US ban may spur China’s push for chip self-sufficiency

By Li Qiaoyi Source:Global Times Published: 2018/4/18 22:08:40

Illustration: Luo Xuan/GT


In a fresh crackdown on China amid growing trade tensions, the US on Monday announced a ban on the sale of components to Chinese telecom equipment maker ZTE Corp. This is more than a provocative reminder of the Trump trade bluff that serves neither side's interests; it's likely to prompt even greater indigenous efforts to develop China's semiconductor design and fabrication capacity.

The US Commerce Department imposed a seven-year "denial of export privileges" against ZTE, which means US technology companies will be blocked from selling components to ZTE in the years to come. This will be the same period when the Chinese telecommunications company is seen as joining with Huawei Technologies Co to lead the global charge to fifth-generation (5G) networks.

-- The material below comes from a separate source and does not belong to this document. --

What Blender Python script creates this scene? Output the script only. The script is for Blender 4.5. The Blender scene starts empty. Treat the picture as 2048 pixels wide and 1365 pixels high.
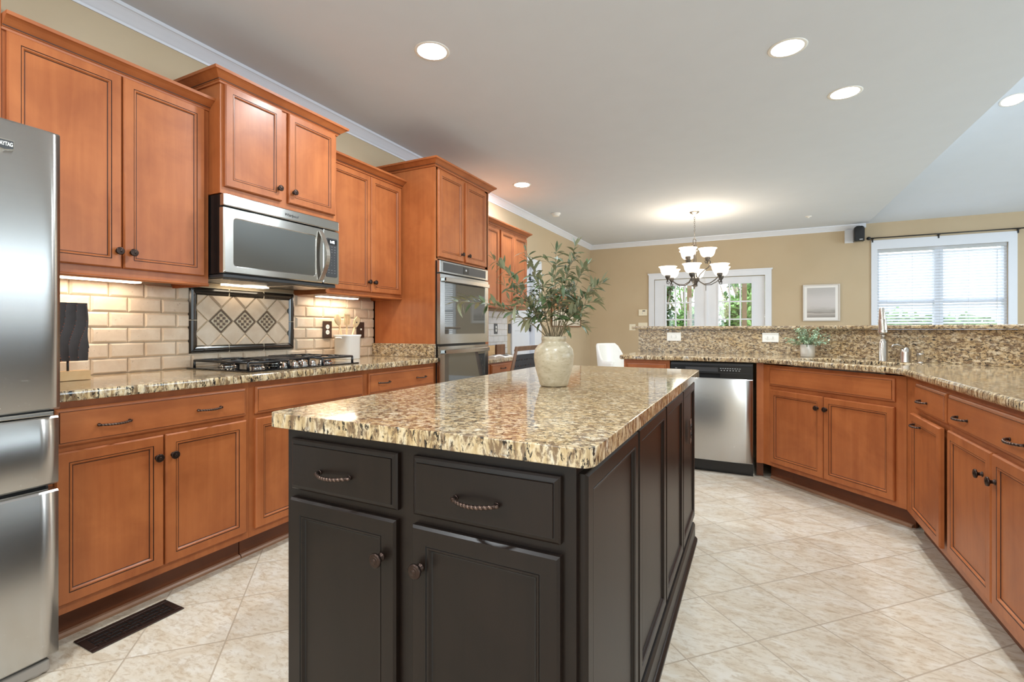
import bpy, bmesh, math, random
from mathutils import Vector, Matrix
PI = math.pi
rnd = random.Random(7)
SC = bpy.context.scene
COL = SC.collection
# ---------------------------------------------------------------- camera
TH = math.atan(485 / 967.0)
EYE = 1.132
cam = bpy.data.cameras.new('camera')
cam.sensor_width = 36.0
cam.lens = 967.0 / 2048 * 36
cam.shift_y = -23.5 / 2048
cam.clip_start = 0.02
co = bpy.data.objects.new('camera', cam)
co.location = (0, 0, EYE)
co.rotation_euler = (PI / 2, 0, TH)
COL.objects.link(co)
SC.camera = co
# ---------------------------------------------------------------- world and exposure
SC.view_settings.view_transform = 'Standard'
SC.view_settings.look = 'None'
SC.view_settings.exposure = 0.12
SC.view_settings.gamma = 1.0
SC.view_settings.use_curve_mapping = False
SC.cycles.use_denoising = True
SC.cycles.max_bounces = 8
SC.cycles.diffuse_bounces = 5
SC.cycles.glossy_bounces = 4
SC.cycles.transmission_bounces = 6
SC.cycles.caustics_reflective = False
SC.cycles.caustics_refractive = False
SC.cycles.sample_clamp_indirect = 4.0
W = bpy.data.worlds.new('sky')
SC.world = W
W.use_nodes = True
wb = W.node_tree.nodes['Background']
wb.inputs[0].default_value = (0.86, 0.93, 1.0, 1)
wb.inputs[1].default_value = 3.4


def area(name, loc, rot, sx, sy, power, col=(1, 1, 1), parent=None):
    l = bpy.data.lights.new(name, 'AREA')
    l.shape = 'RECTANGLE'
    l.size = sx
    l.size_y = sy
    l.energy = power
    l.color = col
    o = bpy.data.objects.new(name, l)
    o.location = loc
    o.rotation_euler = rot
    COL.objects.link(o)
    if parent:
        o.parent = parent
    return o


# added soft fill without windows: area lights behind camera and by right wall
area('added_rear_fill', (-1.7, -2.44, 1.35), (PI / 2, 0, 0), 1.3, 2.1, 34, (0.69, 0.87, 1.0))
area('added_rear_fill', (1.9, -2.44, 1.35), (PI / 2, 0, 0), 1.5, 2.1, 44, (0.69, 0.87, 1.0))
area('added_right_fill', (6.3, 0.5, 1.35), (PI / 2, 0, PI / 2), 1.7, 2.5, 120, (0.70, 0.87, 1.0))
area('added_right_fill', (6.3, 4.6, 1.6), (PI / 2, 0, PI / 2), 3.6, 2.1, 175, (0.70, 0.87, 1.0))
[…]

The export ban claims that ZTE violated a previous settlement of charges over its illegal shipments of telecommunications equipment to Iran and North Korea. It seems more likely that the ban, coming as trade tariff fears are being lobbed between the world's two largest economies, was prompted by dubious motives.

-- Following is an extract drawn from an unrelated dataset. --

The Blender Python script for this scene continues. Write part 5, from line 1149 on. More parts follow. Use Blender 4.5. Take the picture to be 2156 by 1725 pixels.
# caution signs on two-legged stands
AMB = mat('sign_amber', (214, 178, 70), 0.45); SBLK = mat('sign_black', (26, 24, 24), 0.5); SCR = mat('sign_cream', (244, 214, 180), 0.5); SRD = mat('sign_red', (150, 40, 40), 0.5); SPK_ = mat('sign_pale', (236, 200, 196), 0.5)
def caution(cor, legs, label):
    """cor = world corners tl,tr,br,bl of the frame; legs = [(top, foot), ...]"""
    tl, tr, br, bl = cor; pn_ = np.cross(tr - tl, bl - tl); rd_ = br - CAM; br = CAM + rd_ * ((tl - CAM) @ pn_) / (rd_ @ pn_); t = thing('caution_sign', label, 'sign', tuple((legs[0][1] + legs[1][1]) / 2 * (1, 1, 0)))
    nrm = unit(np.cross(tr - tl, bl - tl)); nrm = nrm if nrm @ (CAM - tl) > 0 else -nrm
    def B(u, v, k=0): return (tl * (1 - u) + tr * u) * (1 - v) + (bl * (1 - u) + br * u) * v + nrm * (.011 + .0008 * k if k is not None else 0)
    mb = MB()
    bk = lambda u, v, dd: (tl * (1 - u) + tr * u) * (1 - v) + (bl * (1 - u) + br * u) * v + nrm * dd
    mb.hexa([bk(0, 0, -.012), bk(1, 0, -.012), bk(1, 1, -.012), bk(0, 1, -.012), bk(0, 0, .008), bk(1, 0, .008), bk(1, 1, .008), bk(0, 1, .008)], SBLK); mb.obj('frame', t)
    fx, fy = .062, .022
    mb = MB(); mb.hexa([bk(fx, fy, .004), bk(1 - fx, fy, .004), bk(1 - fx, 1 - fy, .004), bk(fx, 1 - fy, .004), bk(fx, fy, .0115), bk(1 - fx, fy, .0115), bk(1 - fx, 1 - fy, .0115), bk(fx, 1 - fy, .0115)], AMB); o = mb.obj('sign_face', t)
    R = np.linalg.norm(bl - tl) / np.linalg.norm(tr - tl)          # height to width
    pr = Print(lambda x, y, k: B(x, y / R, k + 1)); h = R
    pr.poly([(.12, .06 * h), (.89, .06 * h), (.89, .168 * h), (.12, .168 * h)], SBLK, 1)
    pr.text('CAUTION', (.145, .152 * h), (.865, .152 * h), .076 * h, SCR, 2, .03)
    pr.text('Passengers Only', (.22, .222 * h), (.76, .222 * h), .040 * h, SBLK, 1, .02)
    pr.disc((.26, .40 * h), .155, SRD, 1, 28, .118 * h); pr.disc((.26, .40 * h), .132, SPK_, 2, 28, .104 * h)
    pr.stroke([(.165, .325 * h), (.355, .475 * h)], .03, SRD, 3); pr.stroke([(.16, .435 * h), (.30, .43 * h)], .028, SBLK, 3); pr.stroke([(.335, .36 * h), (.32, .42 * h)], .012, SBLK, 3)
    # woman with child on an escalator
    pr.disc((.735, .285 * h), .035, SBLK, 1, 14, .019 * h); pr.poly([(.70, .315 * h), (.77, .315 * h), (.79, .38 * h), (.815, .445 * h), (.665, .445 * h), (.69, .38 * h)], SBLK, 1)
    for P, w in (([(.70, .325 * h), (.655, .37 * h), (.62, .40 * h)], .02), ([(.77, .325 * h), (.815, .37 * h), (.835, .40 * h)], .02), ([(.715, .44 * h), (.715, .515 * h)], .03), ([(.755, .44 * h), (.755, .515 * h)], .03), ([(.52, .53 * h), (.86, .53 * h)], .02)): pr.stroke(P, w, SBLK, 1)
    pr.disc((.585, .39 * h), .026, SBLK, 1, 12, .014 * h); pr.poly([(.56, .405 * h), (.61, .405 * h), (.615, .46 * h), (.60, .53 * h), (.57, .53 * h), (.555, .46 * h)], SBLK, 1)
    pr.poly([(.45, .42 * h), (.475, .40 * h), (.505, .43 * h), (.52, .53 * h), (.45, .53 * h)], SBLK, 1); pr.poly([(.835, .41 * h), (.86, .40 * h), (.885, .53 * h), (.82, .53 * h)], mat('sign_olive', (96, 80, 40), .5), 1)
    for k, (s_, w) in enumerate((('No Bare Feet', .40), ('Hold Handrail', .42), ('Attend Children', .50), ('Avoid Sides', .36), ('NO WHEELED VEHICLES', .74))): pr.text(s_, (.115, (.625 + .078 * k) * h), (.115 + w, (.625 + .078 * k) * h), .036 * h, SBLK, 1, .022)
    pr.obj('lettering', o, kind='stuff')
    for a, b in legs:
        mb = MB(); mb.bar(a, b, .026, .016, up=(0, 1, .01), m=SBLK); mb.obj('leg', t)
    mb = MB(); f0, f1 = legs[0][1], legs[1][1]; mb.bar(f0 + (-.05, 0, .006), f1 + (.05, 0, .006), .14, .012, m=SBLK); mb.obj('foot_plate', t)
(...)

The crackdown on ZTE, whose operations in the US have previously been considered a rare case of a strong market presence for a China-based technology company, will inevitably deal a blow to the Chinese telecom major. Reuters reported on Monday that ZTE relies on US companies for about 25 percent to 30 percent of the components used in its equipment from smartphones to gear to build telecommunications networks.

Among the US suppliers to ZTE are chipmakers Qualcomm Inc and Intel Corp and optical component makers Acacia Communications Inc and Lumentum Holdings Inc, according to Bloomberg.

Compounding the situation, UK telecommunications companies have been warned by the UK's cybersecurity regulator not to use network equipment or services from ZTE, citing national security risks, the Financial Times (FT) reported.

"The UK telecommunications network already contains a significant amount of equipment supplied by Huawei," said the FT report.

In yet another spiteful step, the US Federal Communications Commission on Tuesday voted unanimously to push ahead with a plan aimed at blocking federally subsidized telecommunications carriers from buying Chinese telecom gear.

The US and the UK seem to be working in unison to obstruct China's 5G development roadmap that aims for global dominance in the 5G era.

The US, in particular, believes that a targeted crackdown on a key vulnerability in China's technological capabilities might force China to bow to its threats. That would allow the US to retain its world technology dominance.

This vision is so compelling that the US may be turning a blind eye to the fact that its own interests are also at stake. Shares of US optical component makers including Acacia Communications and Lumentum Holdings plunged on Monday.

This vision should prompt China to invest even more in its indigenous chip push. The country has made a lot of progress in building its own chipset strength, with domestic chip producers making a splash with their own products.

For instance, State-owned technology conglomerate Tsinghua Unigroup will soon mass produce prototype 3D-NAND chip products at its wafer plant in Wuhan, Central China's Hubei Province, Qi Lian, co-president of Tsinghua Unigroup and CEO of Unigroup's new memory subsidiary, said at an event in Beijing on March 1.

The memory subsidiary, only set up last year, made its public debut at the event. It's part of Unigroup's urgent effort to build itself into a chip power.

In a sign that China had prepared itself for a blow to its semiconductor sector from the US, the Ministry of Finance announced at the end of March that it had introduced tax incentives for domestic chipmakers. Qualified companies will be exempt from corporate income taxes for up to five years and then pay only half of the current 25 percent rate through years six to 10. That kind of tax break will undoubtedly be a catalyst for developing domestic chip capabilities.

Nevertheless, the fact that the products of China's chipmakers account for a small portion of chipsets used in devices and network solutions means that their achievements to date are still far from enough. And while it's relatively easy to push for greater usage of domestic chips in handsets and optical telecommunications systems, it's harder or even impossible for domestic chipmakers to break into the field of chips meant for 5G base stations, which represents a higher barrier to entry.

Beyond the current policy packages, China should consider investing a lot more in developing its own chip strength. This would mean not just funds for businesses with an expertise in this area, but great incentives for truly innovative chipmakers. If China can employ all available means to catapult domestic chipmakers into genuine global majors, the US will only end up hurting itself with its trade bluff. 

The author is a reporter with the Global Times.